[Given material]
☆ ☆ ☆

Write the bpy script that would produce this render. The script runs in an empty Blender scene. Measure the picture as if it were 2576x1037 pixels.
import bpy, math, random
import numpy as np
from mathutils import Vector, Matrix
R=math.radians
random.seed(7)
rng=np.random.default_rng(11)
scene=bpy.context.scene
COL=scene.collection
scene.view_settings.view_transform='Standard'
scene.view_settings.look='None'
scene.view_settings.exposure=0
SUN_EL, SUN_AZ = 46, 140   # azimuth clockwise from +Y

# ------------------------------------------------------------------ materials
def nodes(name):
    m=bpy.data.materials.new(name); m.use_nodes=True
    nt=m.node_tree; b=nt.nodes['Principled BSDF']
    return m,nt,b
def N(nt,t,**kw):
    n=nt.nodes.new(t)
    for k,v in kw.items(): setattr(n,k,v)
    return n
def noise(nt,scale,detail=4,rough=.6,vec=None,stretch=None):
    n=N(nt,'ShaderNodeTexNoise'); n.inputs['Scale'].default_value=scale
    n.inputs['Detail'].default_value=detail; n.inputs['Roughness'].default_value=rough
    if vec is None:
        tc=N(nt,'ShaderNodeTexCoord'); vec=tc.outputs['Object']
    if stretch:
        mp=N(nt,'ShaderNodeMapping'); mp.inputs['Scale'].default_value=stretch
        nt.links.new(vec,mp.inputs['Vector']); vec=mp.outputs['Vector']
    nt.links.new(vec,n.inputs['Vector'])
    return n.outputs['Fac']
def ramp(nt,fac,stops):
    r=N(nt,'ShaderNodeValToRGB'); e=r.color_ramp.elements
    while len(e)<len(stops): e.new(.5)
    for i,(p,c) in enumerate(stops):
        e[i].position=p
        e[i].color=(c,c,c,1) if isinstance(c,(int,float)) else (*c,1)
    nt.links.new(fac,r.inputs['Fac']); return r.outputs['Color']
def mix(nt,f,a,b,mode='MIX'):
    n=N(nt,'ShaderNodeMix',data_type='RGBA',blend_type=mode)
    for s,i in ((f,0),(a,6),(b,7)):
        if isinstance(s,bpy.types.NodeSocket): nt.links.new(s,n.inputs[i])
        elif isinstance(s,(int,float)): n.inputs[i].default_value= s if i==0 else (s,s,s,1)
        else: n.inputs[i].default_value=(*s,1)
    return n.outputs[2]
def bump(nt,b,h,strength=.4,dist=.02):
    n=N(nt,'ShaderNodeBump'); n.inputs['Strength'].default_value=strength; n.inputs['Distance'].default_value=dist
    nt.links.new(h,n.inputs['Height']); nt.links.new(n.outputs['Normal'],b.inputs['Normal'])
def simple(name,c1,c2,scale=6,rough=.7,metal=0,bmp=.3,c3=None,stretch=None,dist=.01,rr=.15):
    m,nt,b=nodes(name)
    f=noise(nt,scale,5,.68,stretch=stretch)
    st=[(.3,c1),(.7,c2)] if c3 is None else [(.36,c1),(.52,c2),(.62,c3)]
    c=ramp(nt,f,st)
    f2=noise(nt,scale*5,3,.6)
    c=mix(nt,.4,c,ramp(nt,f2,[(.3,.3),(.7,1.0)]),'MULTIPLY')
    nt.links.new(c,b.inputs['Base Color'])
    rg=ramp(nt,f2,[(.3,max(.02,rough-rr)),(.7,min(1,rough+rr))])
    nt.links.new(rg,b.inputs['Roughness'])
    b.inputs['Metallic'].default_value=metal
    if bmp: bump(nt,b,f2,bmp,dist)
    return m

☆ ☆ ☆

[To do] Each line of the material above must be retyped precisely.

[Full output]
Write the bpy script that would produce this render. The script runs in an empty Blender scene. Measure the picture as if it were 2576x1037 pixels.
import bpy, math, random
import numpy as np
from mathutils import Vector, Matrix
R=math.radians
random.seed(7)
rng=np.random.default_rng(11)
scene=bpy.context.scene
COL=scene.collection
scene.view_settings.view_transform='Standard'
scene.view_settings.look='None'
scene.view_settings.exposure=0
SUN_EL, SUN_AZ = 46, 140   # azimuth clockwise from +Y

# ------------------------------------------------------------------ materials
def nodes(name):
    m=bpy.data.materials.new(name); m.use_nodes=True
    nt=m.node_tree; b=nt.nodes['Principled BSDF']
    return m,nt,b
def N(nt,t,**kw):
    n=nt.nodes.new(t)
    for k,v in kw.items(): setattr(n,k,v)
    return n
def noise(nt,scale,detail=4,rough=.6,vec=None,stretch=None):
    n=N(nt,'ShaderNodeTexNoise'); n.inputs['Scale'].default_value=scale
    n.inputs['Detail'].default_value=detail; n.inputs['Roughness'].default_value=rough
    if vec is None:
        tc=N(nt,'ShaderNodeTexCoord'); vec=tc.outputs['Object']
    if stretch:
        mp=N(nt,'ShaderNodeMapping'); mp.inputs['Scale'].default_value=stretch
        nt.links.new(vec,mp.inputs['Vector']); vec=mp.outputs['Vector']
    nt.links.new(vec,n.inputs['Vector'])
    return n.outputs['Fac']
def ramp(nt,fac,stops):
    r=N(nt,'ShaderNodeValToRGB'); e=r.color_ramp.elements
    while len(e)<len(stops): e.new(.5)
    for i,(p,c) in enumerate(stops):
        e[i].position=p
        e[i].color=(c,c,c,1) if isinstance(c,(int,float)) else (*c,1)
    nt.links.new(fac,r.inputs['Fac']); return r.outputs['Color']
def mix(nt,f,a,b,mode='MIX'):
    n=N(nt,'ShaderNodeMix',data_type='RGBA',blend_type=mode)
    for s,i in ((f,0),(a,6),(b,7)):
        if isinstance(s,bpy.types.NodeSocket): nt.links.new(s,n.inputs[i])
        elif isinstance(s,(int,float)): n.inputs[i].default_value= s if i==0 else (s,s,s,1)
        else: n.inputs[i].default_value=(*s,1)
    return n.outputs[2]
def bump(nt,b,h,strength=.4,dist=.02):
    n=N(nt,'ShaderNodeBump'); n.inputs['Strength'].default_value=strength; n.inputs['Distance'].default_value=dist
    nt.links.new(h,n.inputs['Height']); nt.links.new(n.outputs['Normal'],b.inputs['Normal'])
def simple(name,c1,c2,scale=6,rough=.7,metal=0,bmp=.3,c3=None,stretch=None,dist=.01,rr=.15):
    m,nt,b=nodes(name)
    f=noise(nt,scale,5,.68,stretch=stretch)
    st=[(.3,c1),(.7,c2)] if c3 is None else [(.36,c1),(.52,c2),(.62,c3)]
    c=ramp(nt,f,st)
    f2=noise(nt,scale*5,3,.6)
    c=mix(nt,.4,c,ramp(nt,f2,[(.3,.3),(.7,1.0)]),'MULTIPLY')
    nt.links.new(c,b.inputs['Base Color'])
    rg=ramp(nt,f2,[(.3,max(.02,rough-rr)),(.7,min(1,rough+rr))])
    nt.links.new(rg,b.inputs['Roughness'])
    b.inputs['Metallic'].default_value=metal
    if bmp: bump(nt,b,f2,bmp,dist)
    return m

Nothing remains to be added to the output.